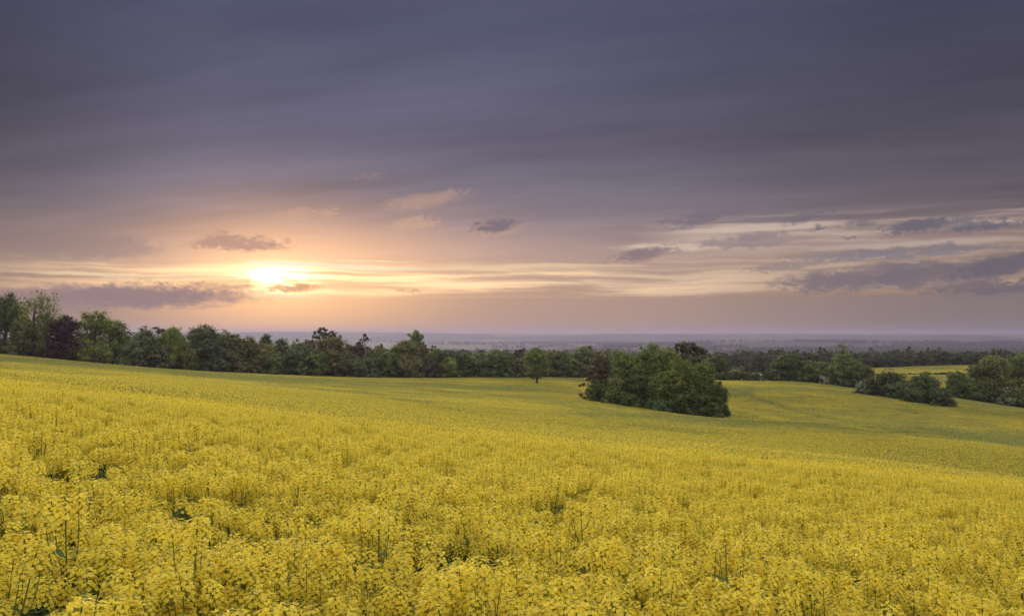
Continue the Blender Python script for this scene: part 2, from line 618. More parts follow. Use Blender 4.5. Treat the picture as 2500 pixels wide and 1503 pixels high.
radii = np.concatenate([[0.02], np.linspace(0.0, 60.0, 61)[1:], np.geomspace(62.0, 760.0, 120), np.geomspace(775.0, 11600.0, 110)])
NA = 720
ang = np.linspace(0, 2 * math.pi, NA, endpoint=False)
RR, AA = np.meshgrid(radii, ang, indexing='ij')
gxv, gyv = (RR * np.sin(AA)).ravel(), (RR * np.cos(AA)).ravel()
gz = ground_z(gxv, gyv)
gv = np.stack([gxv, gyv, gz], 1)
nr = len(radii)
i0 = (np.arange(nr - 1)[:, None] * NA + np.arange(NA)[None, :]).ravel()
i1 = (np.arange(nr - 1)[:, None] * NA + (np.arange(NA) + 1)[None, :] % NA).ravel()
quads = np.stack([i0, i0 + NA, i1 + NA, i1], 1)
crop_a = (in_field(gv[:, 0], gv[:, 1]) | in_far_field(gv[:, 0], gv[:, 1])).astype(float)
far_a = sstep(np.hypot(gv[:, 0], gv[:, 1]), 900.0, 1300.0)
gme = mesh_from('ground', gv, quads, MAT_GROUND, True, {'crop': ('POINT', crop_a), 'far': ('POINT', far_a)})
g_o = tag(link('ground', gme), 'gently rolling farmland falling away to a hazy valley and low hills', kind='structure')

# ================================================================== the rapeseed crop
class Soup:
    """quads with a material index and a tint each"""
    def __init__(self):
        self.v, self.m, self.t = [], [], []

    def add(self, quads_, mi, tint):
        q = np.asarray(quads_, float).reshape(-1, 4, 3)
        self.v.append(q)
        self.m.append(np.full(len(q), mi))
        self.t.append(np.broadcast_to(np.asarray(tint, float), (len(q),)).copy())
        return self

    def merge(self, o, loc=(0, 0, 0), rot=None, sc=1.0):
        for q, mi, t_ in zip(o.v, o.m, o.t):
            q2 = q * sc
            if rot is not None:
                q2 = q2 @ rot.T
            self.v.append(q2 + np.asarray(loc))
            self.m.append(mi)
            self.t.append(t_)
        return self

    def mesh(self, name, mats):
        q = np.concatenate(self.v)
        me = mesh_from(name, q.reshape(-1, 3), np.arange(len(q) * 4).reshape(-1, 4), None, False,
                       {'tint': ('FACE', np.clip(np.concatenate(self.t), 0, 1))}, mats, np.concatenate(self.m))
        return me


def unit(a):
    return a / np.maximum(np.linalg.norm(a, axis=-1, keepdims=True), 1e-9)


def frame(n, rng):
    """two unit vectors square to each n, turned at random"""
    r = unit(rng.normal(size=n.shape))
    a = unit(np.cross(n, r))
    return a, np.cross(n, a)


def kites(p, d, s, ln, wd, rise=None):
    """kite shaped petals or leaves: from p along d, width along s"""
    ln = np.asarray(ln)[..., None] if np.ndim(ln) else ln
    wd = np.asarray(wd)[..., None] if np.ndim(wd) else wd
    up = 0 if rise is None else rise
    return np.stack([p, p + d * ln * 0.62 - s * wd * 0.5 + up * 0.4, p + d * ln + up, p + d * ln * 0.62 + s * wd * 0.5 + up * 0.4], 1)


def rotz(a, tilt=0.0, ta=0.0):
    c, s = math.cos(a), math.sin(a)
    R = np.array([[c, -s, 0], [s, c, 0], [0, 0, 1.0]])
    if tilt:
        k = np.array([math.cos(ta), math.sin(ta), 0])
        K = np.array([[0, -k[2], k[1]], [k[2], 0, -k[0]], [-k[1], k[0], 0]])
        R = (np.eye(3) + math.sin(tilt) * K + (1 - math.cos(tilt)) * K @ K) @ R
    return R


def tube(path, radii_, sides=3):
    """a tapered tube of quads along a path"""
    path = np.asarray(path, float)
    d = unit(np.gradient(path, axis=0))
    ref = np.array([0.31, 0.95, 0.05])
    a = unit(np.cross(d, ref))
    b = np.cross(d, a)
    th = np.arange(sides) * 2 * math.pi / sides
    ring = path[:, None, :] + (np.cos(th)[None, :, None] * a[:, None, :] + np.sin(th)[None, :, None] * b[:, None, :]) * np.asarray(radii_)[:, None, None]
    q = []
    for i in range(len(path) - 1):
        for k in range(sides):
            k2 = (k + 1) % sides
            q.append([ring[i, k], ring[i, k2], ring[i + 1, k2], ring[i + 1, k]])
    return np.array(q)


PETAL, BUD, STEM, RLEAF = 0, 1, 2, 3
CROP_MATS = [MAT_PETAL, MAT_BUD, MAT_STEM, MAT_RLEAF]


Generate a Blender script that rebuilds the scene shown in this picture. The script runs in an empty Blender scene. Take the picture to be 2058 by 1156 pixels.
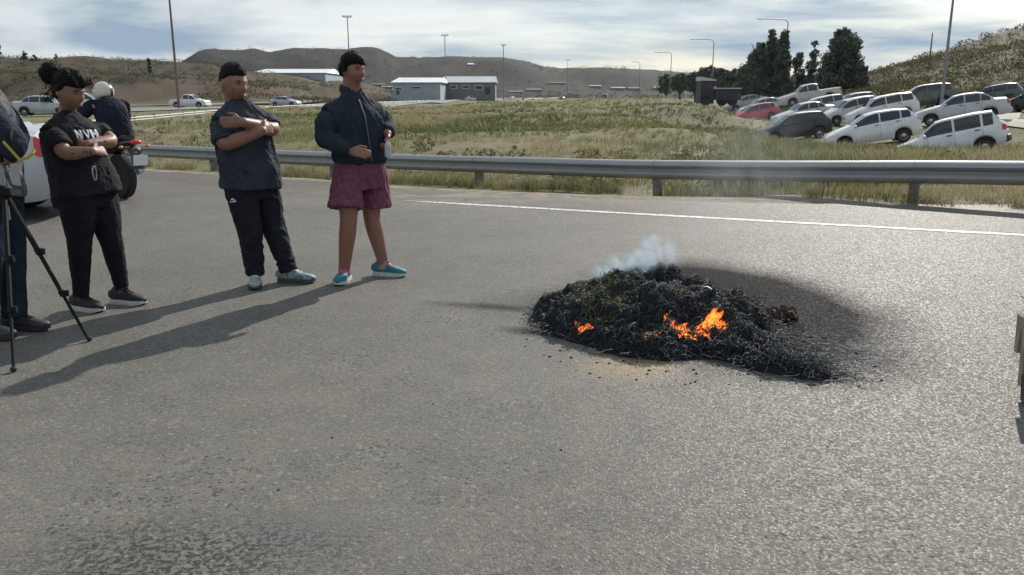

──────────────────────────────

[What to work on] Leave the images out and output the remaining material exactly as it stands.

[Written response]
Continue the Blender Python script for this scene: part 2, from line 618. More parts follow. Use Blender 4.5. Treat the picture as 2500 pixels wide and 1503 pixels high.
radii = np.concatenate([[0.02], np.linspace(0.0, 60.0, 61)[1:], np.geomspace(62.0, 760.0, 120), np.geomspace(775.0, 11600.0, 110)])
NA = 720
ang = np.linspace(0, 2 * math.pi, NA, endpoint=False)
RR, AA = np.meshgrid(radii, ang, indexing='ij')
gxv, gyv = (RR * np.sin(AA)).ravel(), (RR * np.cos(AA)).ravel()
gz = ground_z(gxv, gyv)
gv = np.stack([gxv, gyv, gz], 1)
nr = len(radii)
i0 = (np.arange(nr - 1)[:, None] * NA + np.arange(NA)[None, :]).ravel()
i1 = (np.arange(nr - 1)[:, None] * NA + (np.arange(NA) + 1)[None, :] % NA).ravel()
quads = np.stack([i0, i0 + NA, i1 + NA, i1], 1)
crop_a = (in_field(gv[:, 0], gv[:, 1]) | in_far_field(gv[:, 0], gv[:, 1])).astype(float)
far_a = sstep(np.hypot(gv[:, 0], gv[:, 1]), 900.0, 1300.0)
gme = mesh_from('ground', gv, quads, MAT_GROUND, True, {'crop': ('POINT', crop_a), 'far': ('POINT', far_a)})
g_o = tag(link('ground', gme), 'gently rolling farmland falling away to a hazy valley and low hills', kind='structure')

# ================================================================== the rapeseed crop
class Soup:
    """quads with a material index and a tint each"""
    def __init__(self):
        self.v, self.m, self.t = [], [], []

    def add(self, quads_, mi, tint):
        q = np.asarray(quads_, float).reshape(-1, 4, 3)
        self.v.append(q)
        self.m.append(np.full(len(q), mi))
        self.t.append(np.broadcast_to(np.asarray(tint, float), (len(q),)).copy())
        return self

    def merge(self, o, loc=(0, 0, 0), rot=None, sc=1.0):
        for q, mi, t_ in zip(o.v, o.m, o.t):
            q2 = q * sc
            if rot is not None:
                q2 = q2 @ rot.T
            self.v.append(q2 + np.asarray(loc))
            self.m.append(mi)
            self.t.append(t_)
        return self

    def mesh(self, name, mats):
        q = np.concatenate(self.v)
        me = mesh_from(name, q.reshape(-1, 3), np.arange(len(q) * 4).reshape(-1, 4), None, False,
                       {'tint': ('FACE', np.clip(np.concatenate(self.t), 0, 1))}, mats, np.concatenate(self.m))
        return me


def unit(a):
    return a / np.maximum(np.linalg.norm(a, axis=-1, keepdims=True), 1e-9)


def frame(n, rng):
    """two unit vectors square to each n, turned at random"""
    r = unit(rng.normal(size=n.shape))
    a = unit(np.cross(n, r))
    return a, np.cross(n, a)


def kites(p, d, s, ln, wd, rise=None):
    """kite shaped petals or leaves: from p along d, width along s"""
    ln = np.asarray(ln)[..., None] if np.ndim(ln) else ln
    wd = np.asarray(wd)[..., None] if np.ndim(wd) else wd
    up = 0 if rise is None else rise
    return np.stack([p, p + d * ln * 0.62 - s * wd * 0.5 + up * 0.4, p + d * ln + up, p + d * ln * 0.62 + s * wd * 0.5 + up * 0.4], 1)


def rotz(a, tilt=0.0, ta=0.0):
    c, s = math.cos(a), math.sin(a)
    R = np.array([[c, -s, 0], [s, c, 0], [0, 0, 1.0]])
    if tilt:
        k = np.array([math.cos(ta), math.sin(ta), 0])
        K = np.array([[0, -k[2], k[1]], [k[2], 0, -k[0]], [-k[1], k[0], 0]])
        R = (np.eye(3) + math.sin(tilt) * K + (1 - math.cos(tilt)) * K @ K) @ R
    return R


def tube(path, radii_, sides=3):
    """a tapered tube of quads along a path"""
    path = np.asarray(path, float)
    d = unit(np.gradient(path, axis=0))
    ref = np.array([0.31, 0.95, 0.05])
    a = unit(np.cross(d, ref))
    b = np.cross(d, a)
    th = np.arange(sides) * 2 * math.pi / sides
    ring = path[:, None, :] + (np.cos(th)[None, :, None] * a[:, None, :] + np.sin(th)[None, :, None] * b[:, None, :]) * np.asarray(radii_)[:, None, None]
    q = []
    for i in range(len(path) - 1):
        for k in range(sides):
            k2 = (k + 1) % sides
            q.append([ring[i, k], ring[i, k2], ring[i + 1, k2], ring[i + 1, k]])
    return np.array(q)


PETAL, BUD, STEM, RLEAF = 0, 1, 2, 3
CROP_MATS = [MAT_PETAL, MAT_BUD, MAT_STEM, MAT_RLEAF]


Generate a Blender script that rebuilds the scene shown in this picture. The script runs in an empty Blender scene. Take the picture to be 2058 by 1156 pixels.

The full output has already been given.